INFORMATION SUPPLIED:
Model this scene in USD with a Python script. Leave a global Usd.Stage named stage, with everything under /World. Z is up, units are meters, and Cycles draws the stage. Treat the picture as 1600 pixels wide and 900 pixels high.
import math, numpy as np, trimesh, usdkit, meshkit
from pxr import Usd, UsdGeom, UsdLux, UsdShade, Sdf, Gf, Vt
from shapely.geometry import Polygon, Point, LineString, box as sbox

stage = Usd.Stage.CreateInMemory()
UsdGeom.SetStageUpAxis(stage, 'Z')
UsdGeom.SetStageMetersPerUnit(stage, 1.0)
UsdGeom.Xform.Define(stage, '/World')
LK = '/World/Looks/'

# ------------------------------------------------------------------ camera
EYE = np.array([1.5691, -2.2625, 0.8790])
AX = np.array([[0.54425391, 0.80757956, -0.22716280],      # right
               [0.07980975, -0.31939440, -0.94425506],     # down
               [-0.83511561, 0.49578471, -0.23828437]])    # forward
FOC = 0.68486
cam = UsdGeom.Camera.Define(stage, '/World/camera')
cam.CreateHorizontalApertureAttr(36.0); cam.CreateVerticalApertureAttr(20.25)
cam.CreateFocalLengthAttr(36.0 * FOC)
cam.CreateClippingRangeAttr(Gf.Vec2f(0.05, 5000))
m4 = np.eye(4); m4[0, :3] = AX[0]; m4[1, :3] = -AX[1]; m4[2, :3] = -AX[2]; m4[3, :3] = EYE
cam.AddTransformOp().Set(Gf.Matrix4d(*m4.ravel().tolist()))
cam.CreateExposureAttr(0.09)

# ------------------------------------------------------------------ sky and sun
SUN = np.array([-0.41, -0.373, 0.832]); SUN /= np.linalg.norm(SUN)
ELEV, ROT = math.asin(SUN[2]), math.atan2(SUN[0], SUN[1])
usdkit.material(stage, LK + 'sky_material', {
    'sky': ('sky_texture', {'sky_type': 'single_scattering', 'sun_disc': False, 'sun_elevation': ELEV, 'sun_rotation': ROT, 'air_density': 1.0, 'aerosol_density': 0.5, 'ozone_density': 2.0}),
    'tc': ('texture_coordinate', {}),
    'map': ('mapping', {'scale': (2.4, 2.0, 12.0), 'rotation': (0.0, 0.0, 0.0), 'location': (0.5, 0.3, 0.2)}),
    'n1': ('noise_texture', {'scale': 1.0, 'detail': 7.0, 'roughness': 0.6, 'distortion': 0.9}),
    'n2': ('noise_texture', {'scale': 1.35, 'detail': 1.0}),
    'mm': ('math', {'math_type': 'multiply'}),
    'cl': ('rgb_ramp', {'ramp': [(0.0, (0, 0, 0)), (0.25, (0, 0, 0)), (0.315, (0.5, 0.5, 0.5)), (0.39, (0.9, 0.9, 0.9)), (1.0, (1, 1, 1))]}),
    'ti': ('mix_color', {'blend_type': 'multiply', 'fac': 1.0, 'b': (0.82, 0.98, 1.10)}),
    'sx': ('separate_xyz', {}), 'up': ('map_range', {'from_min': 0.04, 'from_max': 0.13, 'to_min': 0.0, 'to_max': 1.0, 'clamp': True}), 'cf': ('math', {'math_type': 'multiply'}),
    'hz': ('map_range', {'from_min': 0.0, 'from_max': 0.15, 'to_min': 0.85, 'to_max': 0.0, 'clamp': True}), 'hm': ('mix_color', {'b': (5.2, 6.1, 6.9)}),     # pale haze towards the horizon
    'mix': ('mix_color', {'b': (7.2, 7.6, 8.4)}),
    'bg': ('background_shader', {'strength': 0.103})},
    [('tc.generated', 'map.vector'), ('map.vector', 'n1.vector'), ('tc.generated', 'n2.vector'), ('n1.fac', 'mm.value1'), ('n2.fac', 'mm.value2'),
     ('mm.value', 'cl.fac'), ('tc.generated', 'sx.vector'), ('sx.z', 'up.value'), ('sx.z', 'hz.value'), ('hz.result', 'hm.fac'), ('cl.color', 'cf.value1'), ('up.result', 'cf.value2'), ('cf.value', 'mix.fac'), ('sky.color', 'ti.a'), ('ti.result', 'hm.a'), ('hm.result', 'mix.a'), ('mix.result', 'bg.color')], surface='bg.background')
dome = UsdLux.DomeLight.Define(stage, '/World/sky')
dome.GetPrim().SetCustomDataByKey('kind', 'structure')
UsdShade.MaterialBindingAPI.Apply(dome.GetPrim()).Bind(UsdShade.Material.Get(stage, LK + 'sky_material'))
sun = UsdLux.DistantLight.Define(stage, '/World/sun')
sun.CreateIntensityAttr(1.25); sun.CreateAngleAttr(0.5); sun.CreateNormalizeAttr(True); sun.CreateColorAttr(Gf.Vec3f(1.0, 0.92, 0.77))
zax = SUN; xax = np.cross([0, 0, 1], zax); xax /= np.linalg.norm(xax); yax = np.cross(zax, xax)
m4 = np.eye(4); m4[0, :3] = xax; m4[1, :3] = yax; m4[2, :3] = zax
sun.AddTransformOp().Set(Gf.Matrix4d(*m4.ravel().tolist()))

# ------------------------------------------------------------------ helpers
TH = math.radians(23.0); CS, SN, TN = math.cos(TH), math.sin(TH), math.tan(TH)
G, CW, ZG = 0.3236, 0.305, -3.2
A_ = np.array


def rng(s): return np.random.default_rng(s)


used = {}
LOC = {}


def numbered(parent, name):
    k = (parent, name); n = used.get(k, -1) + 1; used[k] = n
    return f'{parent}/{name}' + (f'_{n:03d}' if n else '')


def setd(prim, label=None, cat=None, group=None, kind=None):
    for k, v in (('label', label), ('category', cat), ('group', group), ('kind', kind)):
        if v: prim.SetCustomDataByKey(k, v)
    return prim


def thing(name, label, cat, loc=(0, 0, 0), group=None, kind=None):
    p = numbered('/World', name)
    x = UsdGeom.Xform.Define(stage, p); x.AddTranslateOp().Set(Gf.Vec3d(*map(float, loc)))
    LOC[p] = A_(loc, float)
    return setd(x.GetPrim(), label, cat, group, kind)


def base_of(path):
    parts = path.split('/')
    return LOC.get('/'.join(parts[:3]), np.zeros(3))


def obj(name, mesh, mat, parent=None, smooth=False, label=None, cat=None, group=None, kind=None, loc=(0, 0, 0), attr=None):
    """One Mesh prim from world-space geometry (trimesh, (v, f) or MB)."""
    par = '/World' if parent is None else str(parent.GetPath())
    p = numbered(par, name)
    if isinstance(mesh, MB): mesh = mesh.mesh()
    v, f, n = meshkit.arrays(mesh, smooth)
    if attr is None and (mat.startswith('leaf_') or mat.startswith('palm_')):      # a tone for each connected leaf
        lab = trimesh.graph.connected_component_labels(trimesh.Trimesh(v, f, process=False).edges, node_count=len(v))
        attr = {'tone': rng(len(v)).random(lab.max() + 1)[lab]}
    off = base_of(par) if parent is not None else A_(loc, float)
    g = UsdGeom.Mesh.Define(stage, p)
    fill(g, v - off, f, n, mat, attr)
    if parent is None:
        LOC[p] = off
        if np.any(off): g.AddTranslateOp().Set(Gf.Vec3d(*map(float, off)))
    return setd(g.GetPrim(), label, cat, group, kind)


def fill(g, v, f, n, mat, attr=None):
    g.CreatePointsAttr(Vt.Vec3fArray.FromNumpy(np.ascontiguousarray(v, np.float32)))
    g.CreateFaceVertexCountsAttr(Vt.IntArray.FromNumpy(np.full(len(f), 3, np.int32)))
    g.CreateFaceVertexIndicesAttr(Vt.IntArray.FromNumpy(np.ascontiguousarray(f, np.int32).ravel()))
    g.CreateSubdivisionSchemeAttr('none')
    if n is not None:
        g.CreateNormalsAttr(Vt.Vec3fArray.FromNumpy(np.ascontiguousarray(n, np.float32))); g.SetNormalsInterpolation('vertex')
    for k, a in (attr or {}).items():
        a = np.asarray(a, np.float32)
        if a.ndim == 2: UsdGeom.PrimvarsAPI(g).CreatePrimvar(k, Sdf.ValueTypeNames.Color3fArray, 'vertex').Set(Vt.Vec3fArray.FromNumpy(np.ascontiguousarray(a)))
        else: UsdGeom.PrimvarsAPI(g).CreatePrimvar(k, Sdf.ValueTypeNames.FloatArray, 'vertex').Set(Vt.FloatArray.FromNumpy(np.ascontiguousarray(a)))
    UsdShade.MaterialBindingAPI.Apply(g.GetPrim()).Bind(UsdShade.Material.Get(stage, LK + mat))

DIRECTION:
Quote exactly the first line of the data and every line after it through the one holding "cam.CreateExposureAttr(0.09)".

EXERCISE OUTPUT:
Model this scene in USD with a Python script. Leave a global Usd.Stage named stage, with everything under /World. Z is up, units are meters, and Cycles draws the stage. Treat the picture as 1600 pixels wide and 900 pixels high.
import math, numpy as np, trimesh, usdkit, meshkit
from pxr import Usd, UsdGeom, UsdLux, UsdShade, Sdf, Gf, Vt
from shapely.geometry import Polygon, Point, LineString, box as sbox

stage = Usd.Stage.CreateInMemory()
UsdGeom.SetStageUpAxis(stage, 'Z')
UsdGeom.SetStageMetersPerUnit(stage, 1.0)
UsdGeom.Xform.Define(stage, '/World')
LK = '/World/Looks/'

# ------------------------------------------------------------------ camera
EYE = np.array([1.5691, -2.2625, 0.8790])
AX = np.array([[0.54425391, 0.80757956, -0.22716280],      # right
               [0.07980975, -0.31939440, -0.94425506],     # down
               [-0.83511561, 0.49578471, -0.23828437]])    # forward
FOC = 0.68486
cam = UsdGeom.Camera.Define(stage, '/World/camera')
cam.CreateHorizontalApertureAttr(36.0); cam.CreateVerticalApertureAttr(20.25)
cam.CreateFocalLengthAttr(36.0 * FOC)
cam.CreateClippingRangeAttr(Gf.Vec2f(0.05, 5000))
m4 = np.eye(4); m4[0, :3] = AX[0]; m4[1, :3] = -AX[1]; m4[2, :3] = -AX[2]; m4[3, :3] = EYE
cam.AddTransformOp().Set(Gf.Matrix4d(*m4.ravel().tolist()))
cam.CreateExposureAttr(0.09)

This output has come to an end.